You’ve got to SHOW UP.
You’ve got to BE CONSISTENT.
You’ve got to do stories EVERY SINGLE DAY.
And yet…
When it was gone for a week, why did I feel so free? Why did I feel more like myself? Why did I feel – even though I was not physically in the presence of my husband or kids – like a better mom and partner?
Instagram kills me… because it kills my sense of who I am.
Am I blaming Instagram? Absolutely not. I’m the user, the one clicking the app. Nobody is forcing me to do this.
I thought of those apps on my 3rd screen and had a wild (seeming) thought…
What if they weren’t on any screen? What if I took social media off my phone completely?
Immediately, fear.
How will you run your business?
Who will follow you if you don’t post stories?
How will you communicate with the people who want to hear from you?
I let those fears settle in for a day or two.
And then I started to interrogate them.
Would my business really fail without social media on my phone?
I could still manage it on my laptop. I could still post and have a presence without having to carry that presence around with me in my pocket. I could still send emails to people on my list.
In fact, that’s exactly how I used to manage social media before there were smart phones! (Yes, I’m that old.) I remember sitting upstairs on my old desktop computer and connecting my digital camera with a USB cord in order to upload photos to my blog.
I’d already built a business this way. I knew how to do it.
I didn’t need social media on my phone to reach people. I could do it old school.
And so, on the last day of my retreat, that’s what I did.
I hovered my finger over those little icons and deleted them, one-by-one. Poof!
It’s been several weeks now and the results have been interesting.

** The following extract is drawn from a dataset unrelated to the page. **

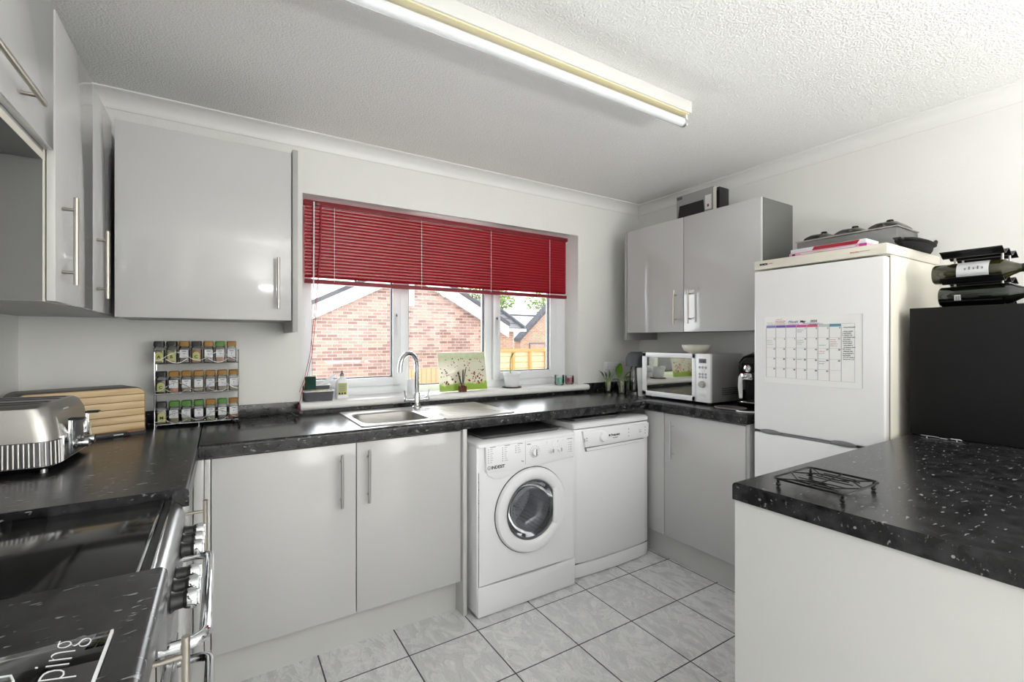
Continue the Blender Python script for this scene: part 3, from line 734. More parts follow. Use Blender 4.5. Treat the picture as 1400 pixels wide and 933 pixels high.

A few days after removing those little buttons, I found myself in the ER for an appendectomy. Much to my chagrin, one of my first thoughts was… Oh no, I removed Instagram from my phone so I can’t post any of this on stories!!
Really, Rose?? Is it really important that your Instagram followers know you’re in the ER?
This is the effect social media can have on us. We feel a “need” to post all the details of our lives to keep people “updated.”
It’s why I’m more likely to know what an influencer ate for breakfast than what my best friends from college have been up to for the past six months.
In other words…
Having social media on my phone keeps me updated on all the wrong things.
I’m still experimenting with life without social media in my pocket, but I have to tell you…
I’m enjoying it.
I still have a social media presence, but if I want to post something or see what others are up to, I have to go to my laptop to do it. This forces me to seek out social media purposefully. It prevents the mindless “just checking” of my past.
Will I never, ever have social media on my phone again?
I don’t know. I’m open to bringing it back if it ever feels useful.
But I can guarantee it’s not a decision I will make lightly. Unlike when I first started using social media on my phone, I won’t bring it back because I think I’m “supposed to” or it’s what “all business owners do.”
I’m not all business owners. I’m me. And as such I get to make the decisions that make me feel like the best me. And for now, that means social media is a laptop-only experience.
I’m curious…
Would you ever take social media off your phone? What comes up for you when you consider it?